First, about more urban roads. We do not want to get misled into thinking that there is any particular simple solution. For example, there is a mystique about urban motor roads, but although they are very interesting we do not want to got dazzled by them. We must have our own solution about this. We cannot just pick up a road from America or Germany. plant it down over here and say, "That's right". It is not. We are experimenting with roads, not of the complete motor-road standard but with roads of limited access. A good example is the Cromwell Road extension. It may have taken a long time to come, but it is now practically complete, and should be finished, except for the Hammersmith flyover, in August.

It cannot be classified as a motor road because it is not of motor-road standard. It is a limited access road and will be an immense boon to London. The Birmingham Inner Ring Road is not quite a motor road in the terms understood by the expert, but a limited access road. I am inclined to think that that kind of road fits our city traffic problems better than the motor road. I am not saying that we do not need the motor road solution, but do not let us say that if we cannot build an enormous number of urban motor roads we cannot do anything at all. We shall not get anywhere in that way.

Take the London problem. For his sins, the Minister of Transport is the London traffic authority. I never quite know why. In general, in London, we want not so much ring roads but radial roads to handle the enormous surge in the inflow and outflow of traffic every day. We are making some steps in this direction. As I have said, the Cromwell Road extension, with the Chiswick flyover, will, I hope, be opened in August. Beyond that, we plan a motor road. First, it will be a double-decker road to link the Chiswick flyover to the South Wales radial road, which will be a full-scale motor road.

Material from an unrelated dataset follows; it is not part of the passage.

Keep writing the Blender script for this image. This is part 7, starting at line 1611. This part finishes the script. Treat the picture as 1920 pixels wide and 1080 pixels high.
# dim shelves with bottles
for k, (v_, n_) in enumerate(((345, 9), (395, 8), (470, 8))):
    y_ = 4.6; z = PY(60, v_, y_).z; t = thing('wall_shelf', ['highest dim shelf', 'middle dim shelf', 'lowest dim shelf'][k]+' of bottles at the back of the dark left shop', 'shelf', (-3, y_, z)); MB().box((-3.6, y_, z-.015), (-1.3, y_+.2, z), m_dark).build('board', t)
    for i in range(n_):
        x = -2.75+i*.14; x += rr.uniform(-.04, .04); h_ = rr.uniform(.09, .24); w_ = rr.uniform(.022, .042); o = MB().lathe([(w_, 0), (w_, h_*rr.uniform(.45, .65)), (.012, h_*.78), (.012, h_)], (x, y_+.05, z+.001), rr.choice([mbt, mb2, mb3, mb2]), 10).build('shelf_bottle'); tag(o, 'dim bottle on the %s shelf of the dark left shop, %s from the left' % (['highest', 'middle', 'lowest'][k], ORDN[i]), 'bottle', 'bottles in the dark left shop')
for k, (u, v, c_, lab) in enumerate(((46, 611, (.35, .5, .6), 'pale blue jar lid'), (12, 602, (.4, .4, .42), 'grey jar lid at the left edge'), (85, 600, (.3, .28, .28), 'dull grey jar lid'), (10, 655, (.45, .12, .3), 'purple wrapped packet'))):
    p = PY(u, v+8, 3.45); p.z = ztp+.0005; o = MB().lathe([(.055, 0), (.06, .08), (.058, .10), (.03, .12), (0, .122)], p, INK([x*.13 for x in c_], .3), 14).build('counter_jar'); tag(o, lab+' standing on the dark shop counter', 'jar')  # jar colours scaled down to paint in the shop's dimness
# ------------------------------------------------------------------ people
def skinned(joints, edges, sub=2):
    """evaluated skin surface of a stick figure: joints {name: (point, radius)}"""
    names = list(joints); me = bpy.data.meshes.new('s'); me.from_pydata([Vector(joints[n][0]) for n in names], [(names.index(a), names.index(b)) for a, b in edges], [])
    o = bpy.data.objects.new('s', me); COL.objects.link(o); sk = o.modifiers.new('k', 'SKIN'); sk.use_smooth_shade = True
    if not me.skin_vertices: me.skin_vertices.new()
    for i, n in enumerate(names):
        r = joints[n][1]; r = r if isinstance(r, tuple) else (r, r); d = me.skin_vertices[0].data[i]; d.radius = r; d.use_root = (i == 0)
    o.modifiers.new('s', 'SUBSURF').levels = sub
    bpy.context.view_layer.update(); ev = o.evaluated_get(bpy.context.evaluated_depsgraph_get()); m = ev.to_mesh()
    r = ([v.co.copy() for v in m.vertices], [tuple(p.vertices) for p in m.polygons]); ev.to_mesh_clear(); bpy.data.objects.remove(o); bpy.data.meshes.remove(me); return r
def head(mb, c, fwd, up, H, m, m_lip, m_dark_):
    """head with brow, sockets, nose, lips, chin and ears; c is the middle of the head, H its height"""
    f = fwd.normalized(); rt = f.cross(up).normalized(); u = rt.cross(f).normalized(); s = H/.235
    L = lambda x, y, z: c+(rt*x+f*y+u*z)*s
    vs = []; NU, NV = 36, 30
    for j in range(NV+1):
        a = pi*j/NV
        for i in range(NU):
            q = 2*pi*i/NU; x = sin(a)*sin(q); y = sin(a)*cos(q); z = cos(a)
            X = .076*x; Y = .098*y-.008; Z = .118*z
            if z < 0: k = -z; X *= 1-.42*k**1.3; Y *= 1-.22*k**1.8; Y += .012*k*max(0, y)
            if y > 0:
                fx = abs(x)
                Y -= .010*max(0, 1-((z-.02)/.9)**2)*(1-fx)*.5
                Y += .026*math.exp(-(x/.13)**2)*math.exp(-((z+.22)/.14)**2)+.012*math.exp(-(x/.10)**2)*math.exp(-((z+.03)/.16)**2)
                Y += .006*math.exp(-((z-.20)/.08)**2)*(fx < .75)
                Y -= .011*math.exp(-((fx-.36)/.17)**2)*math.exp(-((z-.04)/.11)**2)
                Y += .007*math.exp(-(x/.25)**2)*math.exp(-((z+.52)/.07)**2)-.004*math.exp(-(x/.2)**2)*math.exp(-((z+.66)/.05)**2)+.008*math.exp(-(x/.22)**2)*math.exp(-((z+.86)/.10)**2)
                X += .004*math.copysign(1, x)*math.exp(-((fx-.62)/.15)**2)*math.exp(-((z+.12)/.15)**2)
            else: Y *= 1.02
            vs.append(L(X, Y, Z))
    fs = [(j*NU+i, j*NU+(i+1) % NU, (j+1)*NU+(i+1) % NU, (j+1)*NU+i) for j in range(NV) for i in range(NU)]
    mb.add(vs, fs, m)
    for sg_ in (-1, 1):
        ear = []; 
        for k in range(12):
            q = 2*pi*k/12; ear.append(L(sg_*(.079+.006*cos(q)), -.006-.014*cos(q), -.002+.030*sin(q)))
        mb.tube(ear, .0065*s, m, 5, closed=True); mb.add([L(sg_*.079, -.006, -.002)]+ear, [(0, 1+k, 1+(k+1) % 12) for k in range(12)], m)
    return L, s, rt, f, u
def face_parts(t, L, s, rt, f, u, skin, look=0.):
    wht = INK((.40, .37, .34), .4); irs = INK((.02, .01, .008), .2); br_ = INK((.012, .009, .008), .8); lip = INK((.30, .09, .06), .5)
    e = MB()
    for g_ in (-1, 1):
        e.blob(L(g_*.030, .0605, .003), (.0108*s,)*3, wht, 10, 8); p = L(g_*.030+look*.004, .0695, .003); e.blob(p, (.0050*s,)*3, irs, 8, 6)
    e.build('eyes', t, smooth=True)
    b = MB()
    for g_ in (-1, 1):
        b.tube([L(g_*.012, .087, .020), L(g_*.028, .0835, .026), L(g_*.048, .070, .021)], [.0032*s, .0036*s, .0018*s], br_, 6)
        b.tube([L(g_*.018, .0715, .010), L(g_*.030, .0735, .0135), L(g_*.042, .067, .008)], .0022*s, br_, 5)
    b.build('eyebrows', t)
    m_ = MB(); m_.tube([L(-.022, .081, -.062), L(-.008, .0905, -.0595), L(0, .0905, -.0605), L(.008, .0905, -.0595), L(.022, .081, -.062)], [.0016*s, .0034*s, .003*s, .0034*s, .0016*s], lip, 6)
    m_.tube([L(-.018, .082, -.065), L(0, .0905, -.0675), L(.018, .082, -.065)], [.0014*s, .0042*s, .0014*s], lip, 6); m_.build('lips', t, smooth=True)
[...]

I return to my theme of giving a face lift to some of our existing roads. By that means we can draw a traffic dividend very quickly. An example of a small face lift is the Hanger Lane flyover, which will be finished in 1960 at a cost of El million and will give much better value to the road network in that area.

I hope to announce in a few days' time some plans for a fairly major face lift for some of the Kingston By-pass. That is an exit from London which I think that we ought to be modernising and thus making more valuable.

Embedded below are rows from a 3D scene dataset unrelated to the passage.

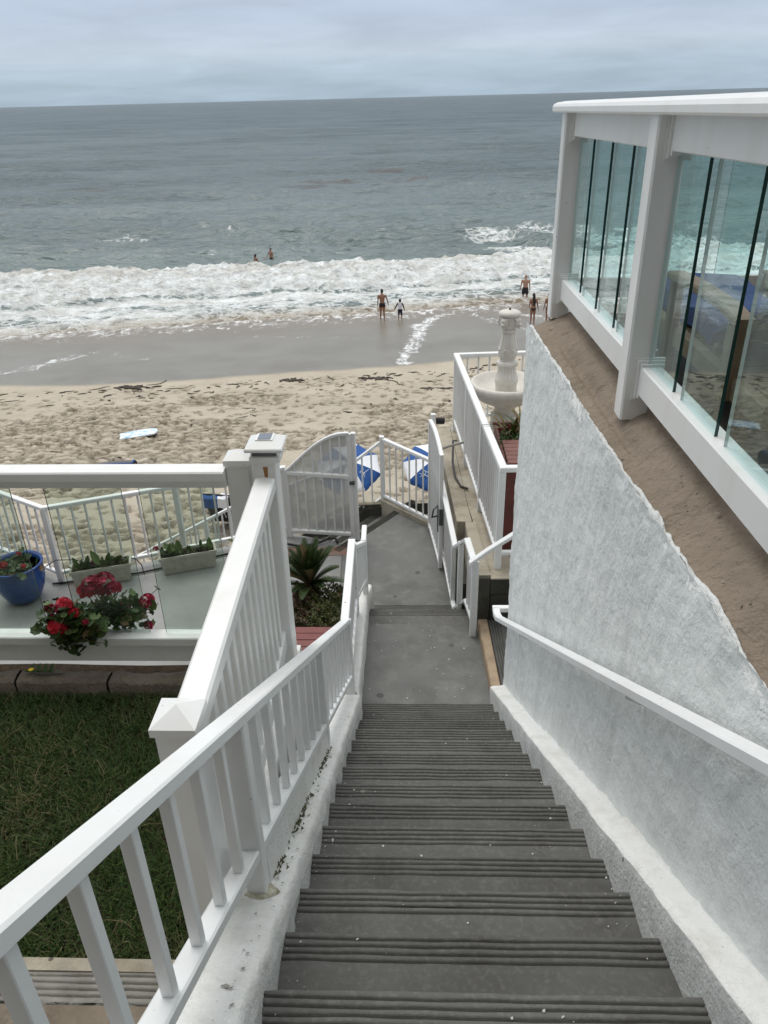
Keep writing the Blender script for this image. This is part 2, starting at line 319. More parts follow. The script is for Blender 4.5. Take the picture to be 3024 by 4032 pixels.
# foot prints and hollows pressed into the dry sand
rel = np.zeros_like(Z); hollow_shade = np.zeros_like(Z)
n = 22000
px = RNG.uniform(-19.5, 8, n); py = 10.5+19.5*RNG.uniform(0, 1, n)**.95
for k in range(n):
    keep = .12+.88*(vn(np.array([px[k]*.3]), np.array([py[k]*.5]), 31)[0] > .42)
    if RNG.uniform() > keep: continue
    e = float(wet_edge(px[k]))
    if py[k] > e-1.3 or (py[k] > e-3.2 and RNG.uniform() < .55): continue
    L, w_ = RNG.uniform(.08, .20), RNG.uniform(.05, .10); a = RNG.normal(.12, .55); dp = RNG.uniform(.045, .14)
    i0, i1 = np.searchsorted(xs, [px[k]-.3, px[k]+.3]); j0, j1 = np.searchsorted(ys, [py[k]-.3, py[k]+.3])
    if i1-i0 < 3 or j1-j0 < 3: continue
    gx = X[j0:j1, i0:i1]-px[k]; gy = Y[j0:j1, i0:i1]-py[k]; ca, sa = math.cos(a), math.sin(a)
    ru = (gx*ca+gy*sa)/L; rv = (-gx*sa+gy*ca)/w_; q = np.sqrt(ru*ru+rv*rv)
    rel[j0:j1, i0:i1] = np.minimum(rel[j0:j1, i0:i1], -dp*(1-sstep(.62, 1.0, q)))+dp*.38*np.exp(-((q-1.25)/.25)**2)*(1+.8*np.tanh(gy/w_))
    hollow_shade[j0:j1, i0:i1] = np.maximum(hollow_shade[j0:j1, i0:i1], (1-sstep(.6, 1.1, q))*RNG.uniform(.1, 1.0))  # shade of the hollows painted in as darker sand, strength random per print
rel += (fbm(X*1.0, Y*1.5, 3, 3)-.5)*.13+(fbm(X*5, Y*8, 3, 4)-.5)*.05
Z = Z+rel*dry*(1-.75*sstep(-4.5, -2, Y-we))
wet = sstep(-.75, -.05, Y-we)
# foam left by the backwash, along streaks that curve down the beach face
fo = np.zeros_like(Z)
def streak(pts, w0, amt):
    global fo
    P = np.array(pts, float); best = np.full(X.shape, 1e9)
    for a, b in zip(P[:-1], P[1:]):
        ab = b-a; t = np.clip(((X-a[0])*ab[0]+(Y-a[1])*ab[1])/(ab@ab), 0, 1); best = np.minimum(best, np.hypot(X-a[0]-t*ab[0], Y-a[1]-t*ab[1]))
    best *= 1+.9*(fbm(X*.9, Y*.9, 3, 8)-.5)
    fo = np.maximum(fo, amt*.80*(1-sstep(w0*.1, w0*1.6, best)))
streak([(-.45, 32.2), (-.1, 35.5), (.25, 38.5), (.35, 41.5), (.9, 43.8), (1.6, 46.2)], .75, .62)
streak([(-20.5, 31.5), (-18, 31.2), (-17.2, 33), (-16.6, 35.5), (-15.8, 37.5)], 1.1, .50)
streak([(-14.5, 36.3), (-13.6, 35.2), (-12.4, 34.6)], .7, .47)
streak([(-9, 40.5), (-6, 39.6), (-3.6, 39.2)], .7, .45)
streak([(3.2, 46.5), (4.6, 42.5), (5.8, 39.5), (7.5, 37.5)], .9, .50)
streak([(4.6, 48), (6.4, 44.5), (9, 41)], 1.0, .55)
yw = 47.4+.2*X
lace = sstep(-10, 1.0, Y-yw-.9)*.335+sstep(1.5, 5, Y-we)*.12
fo = np.maximum(fo, lace)
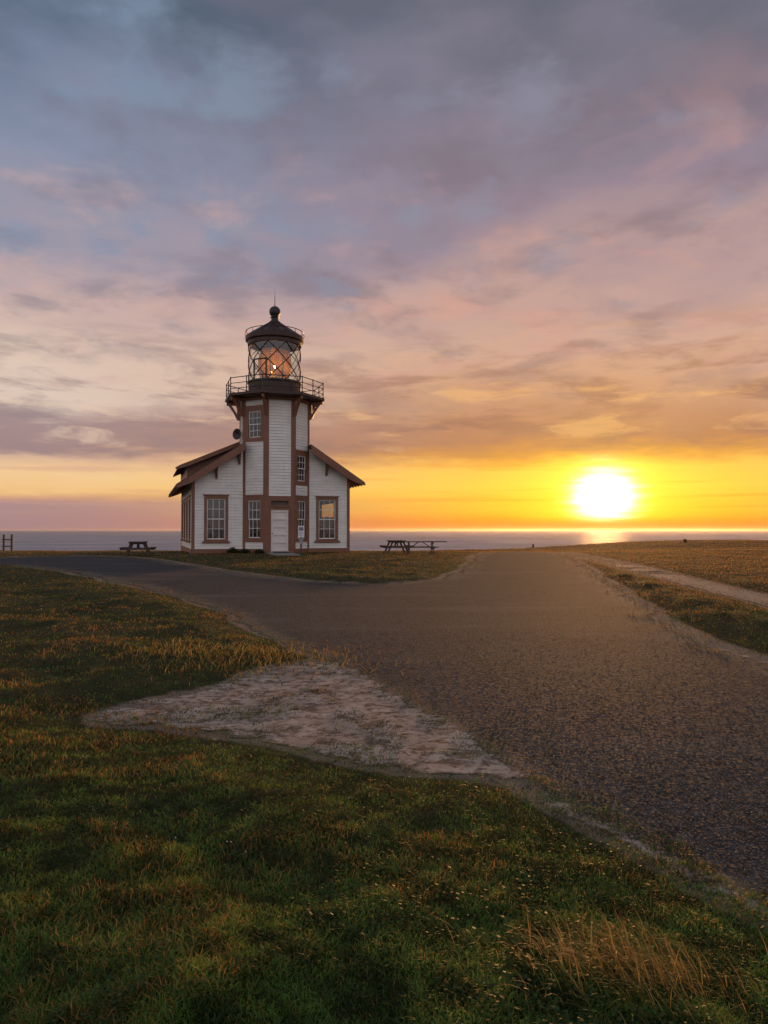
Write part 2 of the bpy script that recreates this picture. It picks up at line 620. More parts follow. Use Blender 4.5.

The Committee will appreciate that I am giving examples. I hope that the L.C.C. will soon be able to reach a decision about the Kingsway tunnel. It has always been astonishing to me that we have the possibility of an underpass from Waterloo Bridge to Kingsway of which we are not making any use. The London and Home Counties Traffic Advisory Committee may be yet another committee, but it is thanks to it that this problem has been picked up again. I hope that before long the L.C.C. will be able to agree that we can use that tunnel as a flyunder from the end of Waterloo Bridge to Kingsway.

Are we looking ahead? I will give the Committee some idea of the sort of plans on which the planning section of my Ministry is now working. I will give but three examples in London, although I could give many more. First, the London to Birmingham motor road needs a link both into the centre of Birmingham and into the centre of London. The link into the centre of Birmingham is going ahead and will marry in with the extra work on the Inner Ring Road.

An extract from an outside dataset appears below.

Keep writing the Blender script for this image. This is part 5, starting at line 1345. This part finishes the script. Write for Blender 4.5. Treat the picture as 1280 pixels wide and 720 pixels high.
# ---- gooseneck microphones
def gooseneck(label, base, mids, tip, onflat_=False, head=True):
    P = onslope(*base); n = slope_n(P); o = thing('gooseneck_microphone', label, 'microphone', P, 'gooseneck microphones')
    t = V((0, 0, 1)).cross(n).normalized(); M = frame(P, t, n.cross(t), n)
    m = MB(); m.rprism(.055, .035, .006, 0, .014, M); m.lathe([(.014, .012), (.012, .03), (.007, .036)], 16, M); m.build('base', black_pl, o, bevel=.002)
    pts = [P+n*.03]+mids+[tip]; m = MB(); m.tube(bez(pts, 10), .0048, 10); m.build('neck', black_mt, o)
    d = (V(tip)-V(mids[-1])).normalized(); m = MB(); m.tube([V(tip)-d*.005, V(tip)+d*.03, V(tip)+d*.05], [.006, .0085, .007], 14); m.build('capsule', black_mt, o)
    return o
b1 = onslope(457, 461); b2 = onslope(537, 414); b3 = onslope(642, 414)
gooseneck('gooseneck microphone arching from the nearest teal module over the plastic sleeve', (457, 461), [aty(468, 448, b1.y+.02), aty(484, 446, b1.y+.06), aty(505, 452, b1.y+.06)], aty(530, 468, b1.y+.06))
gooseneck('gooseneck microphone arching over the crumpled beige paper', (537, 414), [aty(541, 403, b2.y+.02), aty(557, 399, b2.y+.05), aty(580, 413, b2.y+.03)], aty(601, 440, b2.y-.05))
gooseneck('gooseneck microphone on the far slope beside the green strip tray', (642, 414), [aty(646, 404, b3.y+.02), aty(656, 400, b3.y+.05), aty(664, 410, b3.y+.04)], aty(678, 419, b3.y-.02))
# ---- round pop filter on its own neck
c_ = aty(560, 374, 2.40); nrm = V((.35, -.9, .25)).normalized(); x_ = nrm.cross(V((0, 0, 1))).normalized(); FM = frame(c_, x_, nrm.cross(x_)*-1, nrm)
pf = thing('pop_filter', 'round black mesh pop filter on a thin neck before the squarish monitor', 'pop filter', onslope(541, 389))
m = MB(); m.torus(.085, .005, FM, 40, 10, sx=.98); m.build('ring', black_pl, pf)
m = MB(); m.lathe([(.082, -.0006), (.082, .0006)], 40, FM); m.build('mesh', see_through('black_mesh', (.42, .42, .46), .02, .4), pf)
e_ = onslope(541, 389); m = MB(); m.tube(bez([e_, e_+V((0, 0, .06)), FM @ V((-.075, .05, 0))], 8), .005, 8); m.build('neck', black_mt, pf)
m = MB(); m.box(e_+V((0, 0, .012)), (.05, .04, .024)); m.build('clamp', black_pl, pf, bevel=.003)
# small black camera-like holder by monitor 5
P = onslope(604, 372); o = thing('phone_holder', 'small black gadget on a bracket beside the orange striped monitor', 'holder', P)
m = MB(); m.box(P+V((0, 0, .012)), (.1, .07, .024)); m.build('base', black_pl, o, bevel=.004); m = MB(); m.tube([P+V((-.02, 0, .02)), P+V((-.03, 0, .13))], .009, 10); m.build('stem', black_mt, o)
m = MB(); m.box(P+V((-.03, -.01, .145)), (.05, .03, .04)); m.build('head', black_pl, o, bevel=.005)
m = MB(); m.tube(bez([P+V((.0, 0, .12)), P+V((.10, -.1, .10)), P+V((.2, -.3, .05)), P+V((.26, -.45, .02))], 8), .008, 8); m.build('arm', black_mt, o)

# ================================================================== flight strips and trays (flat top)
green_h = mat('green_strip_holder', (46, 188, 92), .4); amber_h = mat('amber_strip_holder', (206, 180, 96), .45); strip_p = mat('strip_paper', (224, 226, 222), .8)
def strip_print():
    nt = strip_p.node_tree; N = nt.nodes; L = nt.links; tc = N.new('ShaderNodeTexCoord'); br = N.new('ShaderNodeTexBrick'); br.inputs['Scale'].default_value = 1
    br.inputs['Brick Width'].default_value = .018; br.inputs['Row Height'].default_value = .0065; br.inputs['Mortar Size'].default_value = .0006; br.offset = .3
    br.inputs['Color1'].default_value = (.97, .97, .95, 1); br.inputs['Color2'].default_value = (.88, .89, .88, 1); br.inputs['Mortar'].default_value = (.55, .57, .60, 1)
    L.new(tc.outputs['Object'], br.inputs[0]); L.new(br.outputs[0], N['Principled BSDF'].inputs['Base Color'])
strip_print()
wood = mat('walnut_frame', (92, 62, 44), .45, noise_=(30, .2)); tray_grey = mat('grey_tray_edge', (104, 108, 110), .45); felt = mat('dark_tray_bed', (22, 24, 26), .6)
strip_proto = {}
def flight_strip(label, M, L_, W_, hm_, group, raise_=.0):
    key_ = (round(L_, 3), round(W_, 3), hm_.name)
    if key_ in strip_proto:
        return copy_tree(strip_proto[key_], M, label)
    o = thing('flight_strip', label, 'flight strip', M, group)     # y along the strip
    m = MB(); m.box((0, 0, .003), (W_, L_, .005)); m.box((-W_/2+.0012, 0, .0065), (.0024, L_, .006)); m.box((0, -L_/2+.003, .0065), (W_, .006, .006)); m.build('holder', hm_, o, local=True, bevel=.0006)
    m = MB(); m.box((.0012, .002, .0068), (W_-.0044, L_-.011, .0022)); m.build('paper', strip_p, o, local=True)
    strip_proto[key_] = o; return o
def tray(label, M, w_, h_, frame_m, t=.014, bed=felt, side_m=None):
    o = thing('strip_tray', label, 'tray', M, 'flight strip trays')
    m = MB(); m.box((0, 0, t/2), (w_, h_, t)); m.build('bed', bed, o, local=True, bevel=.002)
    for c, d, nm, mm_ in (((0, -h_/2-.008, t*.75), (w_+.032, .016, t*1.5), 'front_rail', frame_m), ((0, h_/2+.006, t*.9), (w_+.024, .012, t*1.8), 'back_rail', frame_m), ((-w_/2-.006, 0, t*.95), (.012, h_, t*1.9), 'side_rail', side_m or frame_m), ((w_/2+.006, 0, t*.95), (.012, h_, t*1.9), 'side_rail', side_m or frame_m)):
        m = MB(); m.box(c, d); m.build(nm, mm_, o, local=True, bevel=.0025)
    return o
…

We are also examining the possibility of a motor road from Marble Arch to Aldenham, which is the end of the present London to Birmingham motor road. It is a cheap motor road by present-day standards. By "cheap" I mean that it will cost only £30 million. That seems an immense sum of money, but it will save 6 million vehicle hours per year. There will then be a link from Marble Arch right through to the centre of Birmingham.

There are always immense difficulties to be overcome on planning and the displacement of people. To give another example to the Committee, one small section of the Cromwell Road extension was held up for a long time on one ground only, namely, the difficulty of finding alternative housing accommodation for people who would be displaced on the Talgarth Road section. Unless we are willing to throw away an immense number of safeguards for the rights of people and property in this island, we shall find it fairly difficult to do these things, but they will not take as long as the right hon. Gentleman indicated that Cromwell Road took.

Another plan is the new outlet to the east which would comprise our present plans for a dock relief road with the Norwich Radial. There are plans for a link to the south-east to link the Medway motor road into London. I could give many more examples.

One has to face a cost of up to £4 million a mile for an urban motorway. It is a good investment, but, as the right hon. Gentleman said, if we are to carry out a very large number of these urban motor road schemes, the House of Commons and the country will certainly have to provide my Ministry with more money for its road schemes. Otherwise, they will not be possible.

I hope that I have shown that we are thinking well ahead on planning. Although I am using London as an example, every large provincial city is doing the same sort of thing.

It is also necessary to go ahead with some current works. I will give the Committee one or two examples in London. The Dartford—Purfleet tunnel will be finished in 1962 at a cost of £11 million. That will be a new link across the Thames. The new scheme at the Elephant and Castle, costing £1½ million, which will be completed in 1962, will help to cure that South London bottle- neck. The Notting Hill Gate scheme and the reconstruction of the tube station and major road widening will be completed in 1960. The Blackwall Tunnel duplication, which I regard as most important, will cost £8 million and should be finished by 1964. The northern approaches are going on now at a cost of £1½ million. I hope that Route 11 will be opened in the next few weeks in the City of London. This is a most interesting scheme, because it combines with the road a parking space for 250 motor cars. I certainly congratulate the City of London on that type of scheme. I shall return to the parking issue in a moment.

Then there is the widening of Cheap-side, the widening of the Strand, the reconstruction of St. Giles Circus, and the Holborn Kingsway new scheme at a cost of £1¼ million. These are all relatively small schemes, but they will all pay an enormous traffic dividend. Then there is the new Park Lane scheme, on which work has now started. Its four-lane underpass was included in the scheme with some doubts in the House of Commons and elsewhere, but I am sure that it is right. Even though it perhaps slightly over-insures against present traffic I am sure that it will be necessary for future traffic. So at least we are proceeding with some current works. There are plenty of schemes elsewhere. Birmingham has several interesting examples of urban motor roads—over the railways, under the railways, and so on. The whole Birmingham Inner Ring Road scheme is very interesting.

To give one other example, there is a very interesting scheme at Newport of a complete motor road treatment for a medium-sized town. I know that it presents Newport with great difficulties in rehousing, and so on, but I hope that Newport will go ahead with this very imaginative scheme designed by Sir Owen Williams. This scheme shows what can be done to give a medium-sized town full motor road treatment.

I hope that I have said at least enough to show that on the constructional front we are trying to do a great deal of work now in planning for the future, when there will be obviously even more traffic problems.